The design returns to a building type with deep roots across South Asia and the wider Islamic world. A hammam is organized as a sequence of rooms that move the body gradually through changes of temperature, humidity, and light, and Samran treats that sequence as the heart of the spatial story. The aim is to design the hammam as a series of small pocket spaces with varying ceiling heights, so that the experience shifts and intensifies as a person moves toward the end of the journey.

Light as the Guide

Natural light becomes the main guide through the plan. A stark spot of daylight marks a climax point, a place of attraction, and from that bright center the light spreads out and grows steadily more dim. Artificial light is kept purely functional, which calls for more aperture spaces that let direct light strike a surface and scatter in all directions, leaving small gloomy spaces at the ends. This careful grading of brightness gives each room its own mood and turns simple movement into a measured ritual.

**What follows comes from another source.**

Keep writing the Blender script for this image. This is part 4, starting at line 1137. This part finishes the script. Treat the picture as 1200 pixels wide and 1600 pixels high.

The circulation reflects the traditional bathing order. Moving from the reception, a visitor passes through the changing rooms and locker rooms and continues all the way to the steam room and the massage room. The male and female portions are kept separate from one another, a response to the privacy that a bathing program of this kind requires, while a café serves as the common space shared by everyone. By weaving daylight, threshold, and sequence together beside Lahore’s great Mughal monuments, the project offers a quiet, contemporary reading of an old and enduring ritual.